Sternad’s WWI draft card dated Sept. 18, 1918 lists his occupation as mechanical engineer with the Vinton Canning Co. of Vinton, Iowa. The 1920 US Census has him living in Manitowoc, Wisconsin with his wife Marie (aged 20 b. in Illinois), his occupation, machinist.

While working for Vinton he designed a Corn Ear Feeding Machine for which he received US Pat. No. 1451897 - Filed Oct 25, 1921 - Issued Apr 17, 1923 to A.F. Sternad.

By 1921 Sternad's trackless train was being used to advertise Kester Acid Core Solder, a product of Sternad's currnet employer. A publicity trip from Chicago to Des Moines, Iowa which included an August 12, 1921 stopover in Cedar Rapids, was covered by a reporter for the Cedar Rapids Evening Gazette:

“With a body designed like a locomotive of the latest type, including: cab, but without the tender, an automobile owned and driven by A. F. Sternad of Chicago, on the way from Chicago to Des Moines, pulled into Cedar Rapids early today and came to a atop in Second street near Third avenue at 9:30. Within a half a minute there was a throng of curios and questioning spectators about the machine. Including, as usual, a newspaper reporter.

“Mr. Sternad lifted a hinged door in the roof of the cab and stepped out, his outer suit of overalls and asked ‘Now, where can I get breakfast?’ Before he got something to eat, however, the reporter got some facts relative to the interesting machine.

“Mr. Sternad, who is designing engineer for the Chicago Solder Company, declared he designed the body and engine of the car, but that the engine was built by Rutenber Engine company of Marion, O, while he built the body himself. It is a gasoline engine but is equipped with an airline for brakes and whistle, the same as a steam locomotive. The air pumps are operated by drive rods working on the rear wheels, through a middle gear which adds to the locomotive appearance There is a cow-catcher, headlight bell, steam and sand dome, rails just like a locomotive, while the machine is geared up to sixty miles an hour, Mr. Sternad says he is well satisfied with a much lower speed, especially on country roads.

“He left Chicago yesterday at 2:30 p. m., left Clinton early today and expects to go on today to Marshalltown and from there to Des Moines. The machine has seating room in the cab for two passengers, but Mr. Sternad is making this trip alone.”

A more detailed dscription of the vehicle appeared in the September, 1921 issue of Canning Age:


“This extraordinary looking vehicle is not an automobile, it's a gas propelled locomotive. Its designer has named it ‘The Cross Country Locomotive’. Though it has a gasoline engine like an automobile and runs over roads on automobile tires, it's not an automobile in disguise. Almost every part from frame to whistle was especially built and designed by the man who conceived it, F.A. Sternad, designing engineer of the Chicago Solder Company, Chicago, Illinois.

“Every locomotive feature has a part to play in its operation.
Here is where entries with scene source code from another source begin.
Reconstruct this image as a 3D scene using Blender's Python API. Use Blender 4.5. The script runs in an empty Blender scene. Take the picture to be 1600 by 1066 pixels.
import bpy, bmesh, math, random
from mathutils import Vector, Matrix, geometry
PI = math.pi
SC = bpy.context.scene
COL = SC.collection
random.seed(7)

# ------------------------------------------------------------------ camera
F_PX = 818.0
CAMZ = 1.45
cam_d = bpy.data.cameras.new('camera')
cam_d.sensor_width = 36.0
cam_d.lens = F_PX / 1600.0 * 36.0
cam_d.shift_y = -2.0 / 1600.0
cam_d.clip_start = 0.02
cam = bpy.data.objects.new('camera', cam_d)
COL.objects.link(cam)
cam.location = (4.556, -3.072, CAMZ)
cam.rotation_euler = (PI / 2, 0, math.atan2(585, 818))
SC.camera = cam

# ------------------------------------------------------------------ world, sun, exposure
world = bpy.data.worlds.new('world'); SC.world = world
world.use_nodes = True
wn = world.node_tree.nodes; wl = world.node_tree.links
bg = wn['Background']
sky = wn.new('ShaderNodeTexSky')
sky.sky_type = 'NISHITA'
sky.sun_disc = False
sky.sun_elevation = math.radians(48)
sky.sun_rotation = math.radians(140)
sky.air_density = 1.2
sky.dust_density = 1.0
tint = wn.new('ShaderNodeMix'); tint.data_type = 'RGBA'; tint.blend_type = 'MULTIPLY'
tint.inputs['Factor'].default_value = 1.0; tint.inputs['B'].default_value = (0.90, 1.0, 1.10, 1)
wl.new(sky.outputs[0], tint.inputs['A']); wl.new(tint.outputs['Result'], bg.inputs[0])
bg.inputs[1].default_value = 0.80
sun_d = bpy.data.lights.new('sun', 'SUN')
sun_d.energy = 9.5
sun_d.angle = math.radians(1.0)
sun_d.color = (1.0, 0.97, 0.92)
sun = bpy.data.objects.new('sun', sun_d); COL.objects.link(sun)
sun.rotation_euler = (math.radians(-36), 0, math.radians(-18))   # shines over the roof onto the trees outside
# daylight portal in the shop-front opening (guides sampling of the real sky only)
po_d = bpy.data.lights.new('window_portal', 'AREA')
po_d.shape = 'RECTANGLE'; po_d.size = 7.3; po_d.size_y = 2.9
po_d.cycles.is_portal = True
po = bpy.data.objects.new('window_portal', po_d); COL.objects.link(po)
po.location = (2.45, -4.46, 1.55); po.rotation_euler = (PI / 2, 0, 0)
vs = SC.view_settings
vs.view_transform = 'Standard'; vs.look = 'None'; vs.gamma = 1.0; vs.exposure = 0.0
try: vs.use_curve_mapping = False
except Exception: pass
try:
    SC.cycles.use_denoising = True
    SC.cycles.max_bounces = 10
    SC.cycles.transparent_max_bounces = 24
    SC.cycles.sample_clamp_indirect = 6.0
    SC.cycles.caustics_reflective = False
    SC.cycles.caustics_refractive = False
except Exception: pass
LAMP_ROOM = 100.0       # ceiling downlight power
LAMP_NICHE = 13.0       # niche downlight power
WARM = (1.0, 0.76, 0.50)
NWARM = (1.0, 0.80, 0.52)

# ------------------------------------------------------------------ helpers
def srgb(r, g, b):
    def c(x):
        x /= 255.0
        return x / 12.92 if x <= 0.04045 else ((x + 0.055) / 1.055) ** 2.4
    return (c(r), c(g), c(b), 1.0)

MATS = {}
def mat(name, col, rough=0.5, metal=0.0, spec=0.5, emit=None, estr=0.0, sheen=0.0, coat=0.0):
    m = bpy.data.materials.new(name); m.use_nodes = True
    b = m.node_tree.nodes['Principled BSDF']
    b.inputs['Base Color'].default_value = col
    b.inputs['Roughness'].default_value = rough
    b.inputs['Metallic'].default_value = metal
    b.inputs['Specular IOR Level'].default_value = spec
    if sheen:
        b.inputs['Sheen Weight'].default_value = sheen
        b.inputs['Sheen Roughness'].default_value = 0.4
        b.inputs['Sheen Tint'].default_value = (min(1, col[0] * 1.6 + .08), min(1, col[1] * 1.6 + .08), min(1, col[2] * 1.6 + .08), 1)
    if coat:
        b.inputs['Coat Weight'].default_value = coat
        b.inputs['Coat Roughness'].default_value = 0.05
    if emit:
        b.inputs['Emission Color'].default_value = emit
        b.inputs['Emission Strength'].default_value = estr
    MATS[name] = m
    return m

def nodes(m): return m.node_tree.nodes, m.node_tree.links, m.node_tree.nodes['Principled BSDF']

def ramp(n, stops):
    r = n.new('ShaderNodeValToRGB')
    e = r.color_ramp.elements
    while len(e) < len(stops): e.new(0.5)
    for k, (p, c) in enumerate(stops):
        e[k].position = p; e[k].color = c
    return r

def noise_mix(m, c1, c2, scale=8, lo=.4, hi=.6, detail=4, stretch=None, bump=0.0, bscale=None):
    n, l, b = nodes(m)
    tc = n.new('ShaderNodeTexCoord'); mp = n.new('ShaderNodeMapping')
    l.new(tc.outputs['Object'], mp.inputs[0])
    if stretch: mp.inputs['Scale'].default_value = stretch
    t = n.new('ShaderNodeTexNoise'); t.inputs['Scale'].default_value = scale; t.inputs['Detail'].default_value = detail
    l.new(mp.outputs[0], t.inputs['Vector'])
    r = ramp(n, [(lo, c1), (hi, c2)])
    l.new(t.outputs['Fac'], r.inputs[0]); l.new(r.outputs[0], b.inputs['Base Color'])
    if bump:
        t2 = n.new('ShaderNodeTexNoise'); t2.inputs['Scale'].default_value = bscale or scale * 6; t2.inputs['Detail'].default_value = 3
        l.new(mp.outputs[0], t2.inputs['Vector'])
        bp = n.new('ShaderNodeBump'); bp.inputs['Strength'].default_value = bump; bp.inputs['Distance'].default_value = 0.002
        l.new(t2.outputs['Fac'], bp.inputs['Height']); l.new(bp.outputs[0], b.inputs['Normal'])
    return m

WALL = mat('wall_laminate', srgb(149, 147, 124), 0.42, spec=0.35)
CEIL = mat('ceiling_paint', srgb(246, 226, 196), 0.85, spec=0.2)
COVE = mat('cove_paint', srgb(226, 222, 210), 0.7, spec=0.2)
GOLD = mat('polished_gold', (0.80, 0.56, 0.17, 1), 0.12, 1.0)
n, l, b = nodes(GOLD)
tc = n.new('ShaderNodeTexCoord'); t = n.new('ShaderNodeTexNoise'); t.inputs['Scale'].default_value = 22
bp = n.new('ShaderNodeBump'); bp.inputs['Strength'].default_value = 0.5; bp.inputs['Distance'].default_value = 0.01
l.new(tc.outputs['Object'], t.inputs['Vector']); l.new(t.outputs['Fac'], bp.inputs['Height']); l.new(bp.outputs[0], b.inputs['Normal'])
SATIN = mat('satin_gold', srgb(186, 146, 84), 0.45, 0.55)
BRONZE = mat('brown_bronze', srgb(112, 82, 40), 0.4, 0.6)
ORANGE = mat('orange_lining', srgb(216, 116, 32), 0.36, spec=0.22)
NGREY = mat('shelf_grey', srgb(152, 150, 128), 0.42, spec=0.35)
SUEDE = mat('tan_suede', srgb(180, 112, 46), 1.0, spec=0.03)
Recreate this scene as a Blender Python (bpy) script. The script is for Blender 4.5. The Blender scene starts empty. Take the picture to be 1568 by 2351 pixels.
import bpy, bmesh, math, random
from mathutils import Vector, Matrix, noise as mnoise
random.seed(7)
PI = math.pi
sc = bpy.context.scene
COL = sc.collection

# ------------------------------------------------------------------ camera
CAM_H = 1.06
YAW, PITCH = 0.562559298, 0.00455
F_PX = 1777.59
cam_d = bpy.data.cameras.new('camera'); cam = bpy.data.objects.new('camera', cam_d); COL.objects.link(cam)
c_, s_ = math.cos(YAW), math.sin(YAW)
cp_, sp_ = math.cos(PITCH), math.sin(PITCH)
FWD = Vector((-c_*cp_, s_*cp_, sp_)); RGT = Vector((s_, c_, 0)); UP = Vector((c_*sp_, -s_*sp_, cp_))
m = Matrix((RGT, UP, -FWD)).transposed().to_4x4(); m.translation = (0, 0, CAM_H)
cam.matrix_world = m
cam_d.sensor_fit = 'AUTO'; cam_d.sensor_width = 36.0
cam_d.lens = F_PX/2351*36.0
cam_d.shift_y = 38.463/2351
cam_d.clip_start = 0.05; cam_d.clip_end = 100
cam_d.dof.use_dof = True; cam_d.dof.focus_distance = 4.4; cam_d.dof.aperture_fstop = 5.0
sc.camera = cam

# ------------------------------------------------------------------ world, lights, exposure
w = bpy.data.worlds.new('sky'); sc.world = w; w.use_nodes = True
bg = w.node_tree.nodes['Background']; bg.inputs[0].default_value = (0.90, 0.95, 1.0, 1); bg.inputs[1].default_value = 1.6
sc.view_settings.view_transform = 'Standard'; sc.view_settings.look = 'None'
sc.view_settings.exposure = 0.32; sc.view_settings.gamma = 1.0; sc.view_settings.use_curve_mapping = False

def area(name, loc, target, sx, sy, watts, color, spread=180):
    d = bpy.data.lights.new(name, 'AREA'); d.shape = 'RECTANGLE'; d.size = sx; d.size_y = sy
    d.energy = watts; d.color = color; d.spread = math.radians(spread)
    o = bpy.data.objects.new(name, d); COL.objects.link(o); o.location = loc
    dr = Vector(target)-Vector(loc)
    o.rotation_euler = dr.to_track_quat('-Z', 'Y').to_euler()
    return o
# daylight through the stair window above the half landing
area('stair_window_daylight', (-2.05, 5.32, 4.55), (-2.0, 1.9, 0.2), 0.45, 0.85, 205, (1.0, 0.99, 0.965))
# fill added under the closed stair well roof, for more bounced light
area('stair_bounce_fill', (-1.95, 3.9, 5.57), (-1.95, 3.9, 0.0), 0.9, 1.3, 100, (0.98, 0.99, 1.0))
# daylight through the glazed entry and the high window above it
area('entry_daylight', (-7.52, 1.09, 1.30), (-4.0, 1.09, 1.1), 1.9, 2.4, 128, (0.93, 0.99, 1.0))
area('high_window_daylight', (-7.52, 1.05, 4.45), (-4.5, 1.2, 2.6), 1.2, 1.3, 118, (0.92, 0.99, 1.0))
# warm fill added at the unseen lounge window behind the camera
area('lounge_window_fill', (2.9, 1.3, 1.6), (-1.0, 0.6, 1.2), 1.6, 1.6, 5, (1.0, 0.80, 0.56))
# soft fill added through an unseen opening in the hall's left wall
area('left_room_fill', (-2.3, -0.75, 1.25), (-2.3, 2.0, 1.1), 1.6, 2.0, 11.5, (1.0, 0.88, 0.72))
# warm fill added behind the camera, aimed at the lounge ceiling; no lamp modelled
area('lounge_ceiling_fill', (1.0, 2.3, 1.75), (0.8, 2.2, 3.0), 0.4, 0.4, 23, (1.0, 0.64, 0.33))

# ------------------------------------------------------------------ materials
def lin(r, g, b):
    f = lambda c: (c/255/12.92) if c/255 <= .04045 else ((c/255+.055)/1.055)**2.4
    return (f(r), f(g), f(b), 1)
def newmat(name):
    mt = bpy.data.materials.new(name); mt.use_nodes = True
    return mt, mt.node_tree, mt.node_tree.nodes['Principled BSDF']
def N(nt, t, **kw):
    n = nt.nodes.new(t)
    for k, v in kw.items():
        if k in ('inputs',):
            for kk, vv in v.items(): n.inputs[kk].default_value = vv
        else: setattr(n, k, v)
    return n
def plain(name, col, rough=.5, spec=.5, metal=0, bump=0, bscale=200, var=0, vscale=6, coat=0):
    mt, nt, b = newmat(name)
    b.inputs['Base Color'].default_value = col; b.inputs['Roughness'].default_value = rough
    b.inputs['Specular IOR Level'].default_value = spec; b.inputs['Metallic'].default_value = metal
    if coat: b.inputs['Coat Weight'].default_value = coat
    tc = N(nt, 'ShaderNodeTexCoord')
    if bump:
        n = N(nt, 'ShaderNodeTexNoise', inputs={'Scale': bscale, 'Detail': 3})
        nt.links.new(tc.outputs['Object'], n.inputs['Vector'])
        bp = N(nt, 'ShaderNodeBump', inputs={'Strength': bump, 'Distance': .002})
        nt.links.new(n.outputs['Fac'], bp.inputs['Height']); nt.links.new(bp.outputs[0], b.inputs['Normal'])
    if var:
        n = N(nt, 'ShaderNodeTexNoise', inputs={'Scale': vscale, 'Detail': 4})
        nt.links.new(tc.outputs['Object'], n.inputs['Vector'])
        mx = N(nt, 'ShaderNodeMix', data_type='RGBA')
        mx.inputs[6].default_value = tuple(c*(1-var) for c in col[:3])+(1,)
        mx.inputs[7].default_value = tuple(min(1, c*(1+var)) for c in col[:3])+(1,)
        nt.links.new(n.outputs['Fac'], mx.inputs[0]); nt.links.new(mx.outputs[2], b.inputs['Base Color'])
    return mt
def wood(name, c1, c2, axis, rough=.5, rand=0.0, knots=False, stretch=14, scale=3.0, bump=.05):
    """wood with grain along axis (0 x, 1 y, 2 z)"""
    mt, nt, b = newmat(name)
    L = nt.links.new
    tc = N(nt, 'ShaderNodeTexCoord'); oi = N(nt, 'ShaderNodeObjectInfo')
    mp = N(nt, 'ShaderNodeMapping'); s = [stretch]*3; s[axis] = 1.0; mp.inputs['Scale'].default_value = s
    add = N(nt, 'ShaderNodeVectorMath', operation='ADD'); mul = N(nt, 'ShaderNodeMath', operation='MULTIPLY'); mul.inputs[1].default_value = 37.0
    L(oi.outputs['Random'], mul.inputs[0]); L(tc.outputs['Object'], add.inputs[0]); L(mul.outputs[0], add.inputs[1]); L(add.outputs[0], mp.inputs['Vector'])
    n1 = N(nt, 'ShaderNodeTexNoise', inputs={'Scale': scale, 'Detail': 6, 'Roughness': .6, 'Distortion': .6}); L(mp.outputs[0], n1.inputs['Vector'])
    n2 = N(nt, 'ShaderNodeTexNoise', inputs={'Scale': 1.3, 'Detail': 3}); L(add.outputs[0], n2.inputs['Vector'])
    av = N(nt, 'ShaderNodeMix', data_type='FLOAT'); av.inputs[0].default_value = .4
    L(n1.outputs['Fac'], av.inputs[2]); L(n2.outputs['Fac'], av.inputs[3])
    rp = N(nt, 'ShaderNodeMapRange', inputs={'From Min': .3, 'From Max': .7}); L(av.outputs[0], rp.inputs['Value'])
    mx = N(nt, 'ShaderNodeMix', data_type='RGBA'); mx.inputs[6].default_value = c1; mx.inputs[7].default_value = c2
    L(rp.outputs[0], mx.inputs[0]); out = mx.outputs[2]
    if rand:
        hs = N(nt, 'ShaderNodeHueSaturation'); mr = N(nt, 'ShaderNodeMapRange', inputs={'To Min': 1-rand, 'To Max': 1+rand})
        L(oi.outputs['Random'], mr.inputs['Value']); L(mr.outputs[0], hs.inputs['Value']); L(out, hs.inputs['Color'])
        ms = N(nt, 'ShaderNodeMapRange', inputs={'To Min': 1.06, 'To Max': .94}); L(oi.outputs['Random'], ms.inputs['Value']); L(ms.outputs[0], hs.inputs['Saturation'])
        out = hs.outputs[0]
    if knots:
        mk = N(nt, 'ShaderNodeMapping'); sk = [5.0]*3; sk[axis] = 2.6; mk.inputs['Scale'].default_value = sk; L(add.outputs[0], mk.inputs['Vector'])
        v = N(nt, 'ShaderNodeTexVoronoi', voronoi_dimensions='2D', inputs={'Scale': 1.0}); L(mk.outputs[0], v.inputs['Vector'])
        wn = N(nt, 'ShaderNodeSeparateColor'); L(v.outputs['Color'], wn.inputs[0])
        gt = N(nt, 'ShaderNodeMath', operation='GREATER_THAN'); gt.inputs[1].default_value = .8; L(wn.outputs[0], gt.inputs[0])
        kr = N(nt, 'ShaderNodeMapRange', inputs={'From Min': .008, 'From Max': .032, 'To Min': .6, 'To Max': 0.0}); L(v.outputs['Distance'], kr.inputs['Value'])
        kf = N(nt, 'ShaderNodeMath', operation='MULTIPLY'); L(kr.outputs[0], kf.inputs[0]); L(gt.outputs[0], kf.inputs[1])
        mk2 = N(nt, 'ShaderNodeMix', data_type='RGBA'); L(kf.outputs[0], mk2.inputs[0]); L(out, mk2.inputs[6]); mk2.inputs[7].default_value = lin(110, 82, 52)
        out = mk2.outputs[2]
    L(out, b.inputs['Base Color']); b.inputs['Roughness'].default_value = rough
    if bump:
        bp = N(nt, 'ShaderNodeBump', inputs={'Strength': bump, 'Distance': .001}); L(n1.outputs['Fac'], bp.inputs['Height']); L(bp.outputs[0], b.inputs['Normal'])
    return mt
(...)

The cylinder and connecting rods on the sides that correspond to the driving parts of a steam locomotive are actual pumps that compress air up to 125 pounds pressure in the tank behind the cab. This compressed air is used to inflate tires and blow the whistle. The 'steam dome’ in front of the cab affords access to the gasoline tank. The 'sand dome' provides an opening for ventilating the motor. The 'smoke stack' is the opening to the radiator. What looks like 'clean out doors' forward of and just below the cab, are actually ventilators for the cab; the 'air brake cylinders' above these doors are an auxiliary air supply for the whistle.

“Mr. Sternad spent four years building the Cross Country Locomotive. He could devote only his spare time to its design for during the day he was occupied by a more practical task. As designing engineer of the Chicago Solder Company, he was designing and building special machinery for manufacturing Kester Acid Core Wire Solder, widely used for canning, and the product of this concern.”

Kimes and Clark report that Sternad's 'Cross Country Locomotive' made several cross country trips - one from Chicago to New York, and a second from Chicago to Los Angeles into the mid 1920s.

Sternad subsequently took a position with the Gardiner Metal Co., another well-known manufacturer of solder located in Chicago, and during the next decade received two patents for solder coiling and rolling machines as follows:

Machine for Coiling Solder – US Pat No 1942264 - Grant - Filed May 6, 1930 - Issued Jan 2, 1934 to A.F. Sternad assigned to Gardiner Metal Co.

Machine for Rolling Core Solder – US Pat No 1950525 - Grant - Filed Jul 17, 1930 - Issued Mar 13, 1934 to A.F. Sternad assigned to Gardiner Metal Co.

The 1940 US Census lists Andrew F. Sternad, age 62, occupation machinist, highest grade completed, 8th grade. Also listed is his wife, Marie (aged 40 b. in Illinois), their address; 4720 Beacon Street, Chicago, Ill.

His WWII draft registration card (1942) lists May 30, 1878 as his birthdate, his occupation mechanical engineer with the Gardiner Metal Co., 1356 W. Lake. Chicago, Illinois. His personal contact was Mr. Harry Gardiner, president of the Gardiner Metal Co., his home address 4720 Beacon St., Chicago, Illinois.

Sternad was not the only manufacturer of early ‘trackless trains’, other known builders include the H.O. McGee Mfg. Co., and the Owens Motor Sales Co. who built a Ford Special in the early 1920s. Existing photographs reveal there were a handful of others, whose builders remain unknown at this time – one well-known promotional locomotive was used by the Norfolk and Western Railway as rolling billboard during the late twenties.

The desire to turn trucks and automobiles into replica locomotives remains today, and a number of manufacturers continue to produce locomotive-themed trolleys and promotional vehicles. One popular model was sold to numerous VFW’s during the 1960s and a handful of European manufacturers, namely Dotto and Tschu-Tschu continued the century-old Sternad tradition today.